A mensagem deste livro de Adonis é bastante clara: o Partido Trabalhista, que acaba de perder quatro eleições gerais consecutivas, a última das quais com uma derrota histórica, precisa de voltar a ser o partido que era no tempo de Attlee e Bevin: patriótico, enraizado juntos dos seus eleitores e das suas preocupações, não refém de minorias activistas radicais.
Em Fevereiro do ano passado, exprimi aqui a minha indignação quando John McDonnell, braço direito do então líder trabalhista Jeremy Corbyn, classificou Churchill como “vilão” (numa entrevista em que lhe deram a opção entre “herói ou vilão?”). As redes sociais (segundo me dizem, uma vez que não frequento) fervilharam então com declarações de apoio a McDonnell e de ataques a Churchill por parte de activistas radicais.
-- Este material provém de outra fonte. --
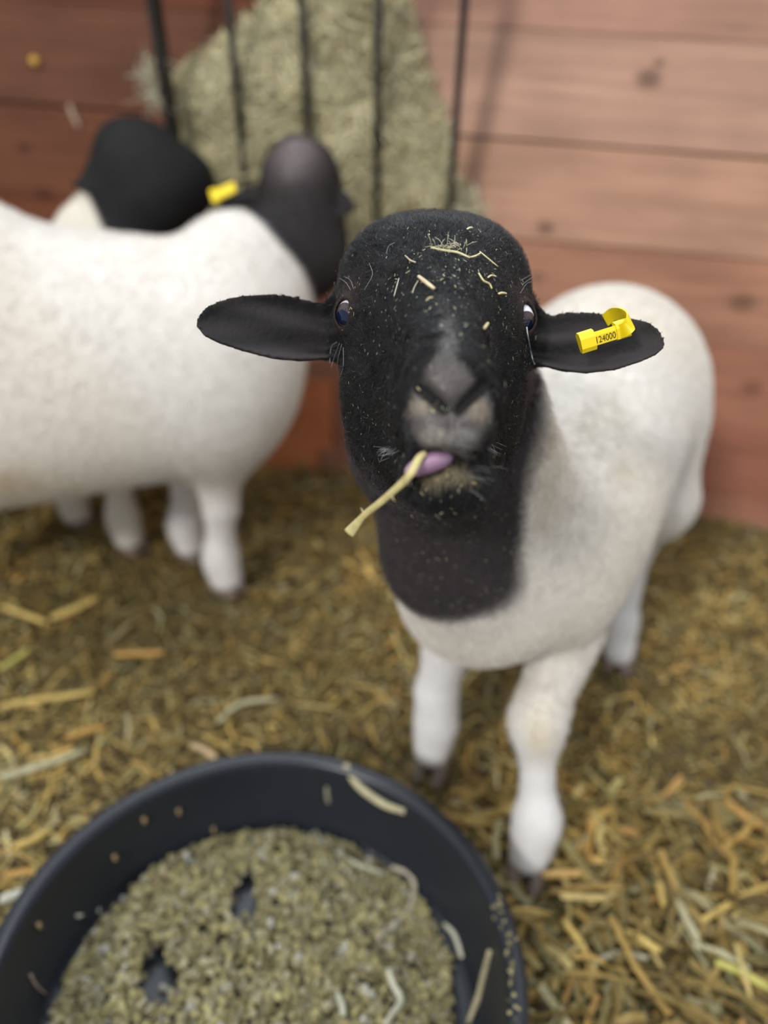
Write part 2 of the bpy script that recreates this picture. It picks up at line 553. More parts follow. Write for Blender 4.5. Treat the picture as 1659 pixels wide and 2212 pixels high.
def box_mesh(name, sx, sy, sz, bev=0.003):
    bm = bmesh.new(); bmesh.ops.create_cube(bm, size=1.0)
    bmesh.ops.scale(bm, vec=(sx, sy, sz), verts=bm.verts)
    bmesh.ops.bevel(bm, geom=list(bm.edges), offset=bev, segments=1, affect='EDGES')
    me = bpy.data.meshes.new(name); bm.to_mesh(me); bm.free(); return me

board_r = box_mesh('plank', 2.45, 0.026, 0.1990, 0.0012); board_r.materials.append(M_BOARD)
board_l = box_mesh('plank', 1.75, 0.026, 0.1990, 0.0012); board_l.materials.append(M_BOARD)
# board colours bottom to top: right of the rack, left of the rack (upper ones darkened in place of shade)
right_cols = [(0.36, 0.165, 0.105), (0.33, 0.135, 0.085), (0.37, 0.165, 0.105), (0.42, 0.21, 0.135), (0.50, 0.285, 0.195), (0.49, 0.29, 0.21), (0.45, 0.25, 0.18), (0.4, 0.2, 0.13)]
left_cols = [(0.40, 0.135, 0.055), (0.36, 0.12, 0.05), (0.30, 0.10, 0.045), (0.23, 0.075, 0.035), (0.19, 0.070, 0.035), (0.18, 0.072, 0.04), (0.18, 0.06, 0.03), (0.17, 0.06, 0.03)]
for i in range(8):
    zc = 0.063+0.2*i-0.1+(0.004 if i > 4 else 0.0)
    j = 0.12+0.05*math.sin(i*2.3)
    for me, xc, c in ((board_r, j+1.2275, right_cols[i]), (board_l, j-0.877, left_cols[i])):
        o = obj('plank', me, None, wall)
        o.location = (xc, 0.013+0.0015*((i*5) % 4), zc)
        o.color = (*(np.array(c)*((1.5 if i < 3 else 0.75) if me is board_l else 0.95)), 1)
# dark batten behind the gaps
back = obj('backing_board', box_mesh('backing_board', 4.3, 0.02, 1.46), mat_plain('dark_backing', (0.05, 0.03, 0.02), 0.9), wall)
back.location = (0.4, 0.047, 0.73)

# ================================================================== main sheep
RCAM = np.stack([CAM_R, CAM_U, -CAM_F])          # local: right, up, toward viewer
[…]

O tom era semelhante ao tom dos que agora se atreveram a vandalizar directamente a estátua de Churchill.
Só que, entre os ataques verbais de McDonnell a Churchill em Fevereiro de 2019 e os ataques físicos dos activistas contra a estátua de Churchill há duas semanas, ocorreu apenas um pequeno detalhe: houve eleições em Dezembro e o Partido Trabalhista, liderado por Corbyn e McDonnell, obteve o pior resultado desde 1935. O novo líder trabalhista, Sir Keir Starmer, vem da ala moderada e ensaia um recentramento do trabalhismo britânico.
Talvez estes simples factos pudessem ajudar as lideranças de todos os partidos centrais das nossas democracias liberais: basicamente, em vez de cederem à chantagem das ululantes minorias radicais, da extrema-esquerda ou da extrema-direita, os partidos centrais devem confiar no bom senso da maioria dos eleitores. Como escreveu Douglas Murray no artigo sobre a “polémica” das estátuas que fez capa da Spectator de 13 de Junho, “as nossas figuras públicas devem redescobrir o verdadeiro espírito da liberdade.”